[START]

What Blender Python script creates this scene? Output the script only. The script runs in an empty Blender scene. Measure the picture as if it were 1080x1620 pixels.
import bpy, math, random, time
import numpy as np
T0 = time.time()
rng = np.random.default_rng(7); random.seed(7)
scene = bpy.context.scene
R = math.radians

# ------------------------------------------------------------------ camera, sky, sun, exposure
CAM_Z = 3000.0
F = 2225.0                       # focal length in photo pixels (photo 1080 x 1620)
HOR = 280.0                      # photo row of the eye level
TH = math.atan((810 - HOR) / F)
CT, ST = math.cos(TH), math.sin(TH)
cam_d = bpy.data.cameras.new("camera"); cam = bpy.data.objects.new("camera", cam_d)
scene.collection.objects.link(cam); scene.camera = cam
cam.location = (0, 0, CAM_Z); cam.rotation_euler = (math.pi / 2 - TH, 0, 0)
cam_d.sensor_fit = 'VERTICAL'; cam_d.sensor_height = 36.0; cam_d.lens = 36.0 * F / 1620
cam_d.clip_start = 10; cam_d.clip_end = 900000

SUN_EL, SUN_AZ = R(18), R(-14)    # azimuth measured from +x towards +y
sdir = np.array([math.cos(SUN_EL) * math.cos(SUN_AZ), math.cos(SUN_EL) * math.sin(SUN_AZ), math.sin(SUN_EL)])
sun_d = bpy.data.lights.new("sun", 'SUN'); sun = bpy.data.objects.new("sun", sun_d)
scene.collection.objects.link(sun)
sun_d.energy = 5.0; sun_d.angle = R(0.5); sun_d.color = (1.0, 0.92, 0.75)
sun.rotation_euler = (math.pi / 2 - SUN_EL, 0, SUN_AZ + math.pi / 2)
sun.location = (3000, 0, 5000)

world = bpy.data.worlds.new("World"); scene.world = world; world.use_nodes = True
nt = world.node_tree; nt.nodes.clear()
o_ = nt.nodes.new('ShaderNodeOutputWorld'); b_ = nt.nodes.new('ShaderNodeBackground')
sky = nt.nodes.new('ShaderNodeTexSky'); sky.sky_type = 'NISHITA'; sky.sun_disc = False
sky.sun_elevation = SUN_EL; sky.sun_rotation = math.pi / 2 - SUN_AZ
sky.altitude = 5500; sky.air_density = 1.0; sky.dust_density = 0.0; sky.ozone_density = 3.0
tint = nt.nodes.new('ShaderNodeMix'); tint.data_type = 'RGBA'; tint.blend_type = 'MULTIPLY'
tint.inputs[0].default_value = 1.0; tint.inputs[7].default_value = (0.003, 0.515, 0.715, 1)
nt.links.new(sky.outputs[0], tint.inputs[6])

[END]

**Your task**
Extract the data in full. Keep it word for word.

**Response to this task**
What Blender Python script creates this scene? Output the script only. The script runs in an empty Blender scene. Measure the picture as if it were 1080x1620 pixels.
import bpy, math, random, time
import numpy as np
T0 = time.time()
rng = np.random.default_rng(7); random.seed(7)
scene = bpy.context.scene
R = math.radians

# ------------------------------------------------------------------ camera, sky, sun, exposure
CAM_Z = 3000.0
F = 2225.0                       # focal length in photo pixels (photo 1080 x 1620)
HOR = 280.0                      # photo row of the eye level
TH = math.atan((810 - HOR) / F)
CT, ST = math.cos(TH), math.sin(TH)
cam_d = bpy.data.cameras.new("camera"); cam = bpy.data.objects.new("camera", cam_d)
scene.collection.objects.link(cam); scene.camera = cam
cam.location = (0, 0, CAM_Z); cam.rotation_euler = (math.pi / 2 - TH, 0, 0)
cam_d.sensor_fit = 'VERTICAL'; cam_d.sensor_height = 36.0; cam_d.lens = 36.0 * F / 1620
cam_d.clip_start = 10; cam_d.clip_end = 900000

SUN_EL, SUN_AZ = R(18), R(-14)    # azimuth measured from +x towards +y
sdir = np.array([math.cos(SUN_EL) * math.cos(SUN_AZ), math.cos(SUN_EL) * math.sin(SUN_AZ), math.sin(SUN_EL)])
sun_d = bpy.data.lights.new("sun", 'SUN'); sun = bpy.data.objects.new("sun", sun_d)
scene.collection.objects.link(sun)
sun_d.energy = 5.0; sun_d.angle = R(0.5); sun_d.color = (1.0, 0.92, 0.75)
sun.rotation_euler = (math.pi / 2 - SUN_EL, 0, SUN_AZ + math.pi / 2)
sun.location = (3000, 0, 5000)

world = bpy.data.worlds.new("World"); scene.world = world; world.use_nodes = True
nt = world.node_tree; nt.nodes.clear()
o_ = nt.nodes.new('ShaderNodeOutputWorld'); b_ = nt.nodes.new('ShaderNodeBackground')
sky = nt.nodes.new('ShaderNodeTexSky'); sky.sky_type = 'NISHITA'; sky.sun_disc = False
sky.sun_elevation = SUN_EL; sky.sun_rotation = math.pi / 2 - SUN_AZ
sky.altitude = 5500; sky.air_density = 1.0; sky.dust_density = 0.0; sky.ozone_density = 3.0
tint = nt.nodes.new('ShaderNodeMix'); tint.data_type = 'RGBA'; tint.blend_type = 'MULTIPLY'
tint.inputs[0].default_value = 1.0; tint.inputs[7].default_value = (0.003, 0.515, 0.715, 1)
nt.links.new(sky.outputs[0], tint.inputs[6])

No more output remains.